## [EXERCISE DIRECTIONS]
Your task is to quote the listing below exactly, beginning with its first line and ending on the line bearing "R = math.radians".

Records with scene code:
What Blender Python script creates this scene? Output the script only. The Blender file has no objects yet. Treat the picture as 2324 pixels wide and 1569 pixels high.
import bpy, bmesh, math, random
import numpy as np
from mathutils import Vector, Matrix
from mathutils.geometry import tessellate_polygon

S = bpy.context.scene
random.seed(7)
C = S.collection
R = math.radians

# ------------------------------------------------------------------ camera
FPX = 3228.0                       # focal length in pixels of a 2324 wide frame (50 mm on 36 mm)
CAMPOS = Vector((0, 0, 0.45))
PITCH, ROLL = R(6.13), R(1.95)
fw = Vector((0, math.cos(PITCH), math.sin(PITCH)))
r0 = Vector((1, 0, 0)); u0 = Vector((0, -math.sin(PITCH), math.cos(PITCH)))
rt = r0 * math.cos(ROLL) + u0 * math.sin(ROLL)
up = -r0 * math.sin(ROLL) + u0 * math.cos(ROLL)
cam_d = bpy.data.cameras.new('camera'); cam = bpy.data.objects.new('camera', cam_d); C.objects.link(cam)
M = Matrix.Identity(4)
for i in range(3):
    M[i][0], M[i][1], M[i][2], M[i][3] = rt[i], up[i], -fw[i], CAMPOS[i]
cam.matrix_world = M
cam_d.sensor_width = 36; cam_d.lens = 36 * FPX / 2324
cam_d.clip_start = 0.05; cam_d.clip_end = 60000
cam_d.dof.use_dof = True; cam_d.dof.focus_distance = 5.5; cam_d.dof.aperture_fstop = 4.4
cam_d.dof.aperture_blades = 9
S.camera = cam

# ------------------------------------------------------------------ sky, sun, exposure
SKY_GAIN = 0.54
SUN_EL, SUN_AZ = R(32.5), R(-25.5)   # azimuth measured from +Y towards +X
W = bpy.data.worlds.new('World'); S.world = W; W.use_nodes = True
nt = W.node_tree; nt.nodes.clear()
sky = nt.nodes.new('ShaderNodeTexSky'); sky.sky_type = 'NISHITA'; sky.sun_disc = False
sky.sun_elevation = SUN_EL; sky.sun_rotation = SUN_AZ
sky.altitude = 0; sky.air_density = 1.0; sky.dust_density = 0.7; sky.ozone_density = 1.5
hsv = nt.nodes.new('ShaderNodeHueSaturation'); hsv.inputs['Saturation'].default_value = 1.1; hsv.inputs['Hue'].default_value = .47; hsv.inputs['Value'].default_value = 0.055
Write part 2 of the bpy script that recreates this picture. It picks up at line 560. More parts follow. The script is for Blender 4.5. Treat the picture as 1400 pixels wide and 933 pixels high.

## [THE OUTPUT]
What Blender Python script creates this scene? Output the script only. The Blender file has no objects yet. Treat the picture as 2324 pixels wide and 1569 pixels high.
import bpy, bmesh, math, random
import numpy as np
from mathutils import Vector, Matrix
from mathutils.geometry import tessellate_polygon

S = bpy.context.scene
random.seed(7)
C = S.collection
R = math.radians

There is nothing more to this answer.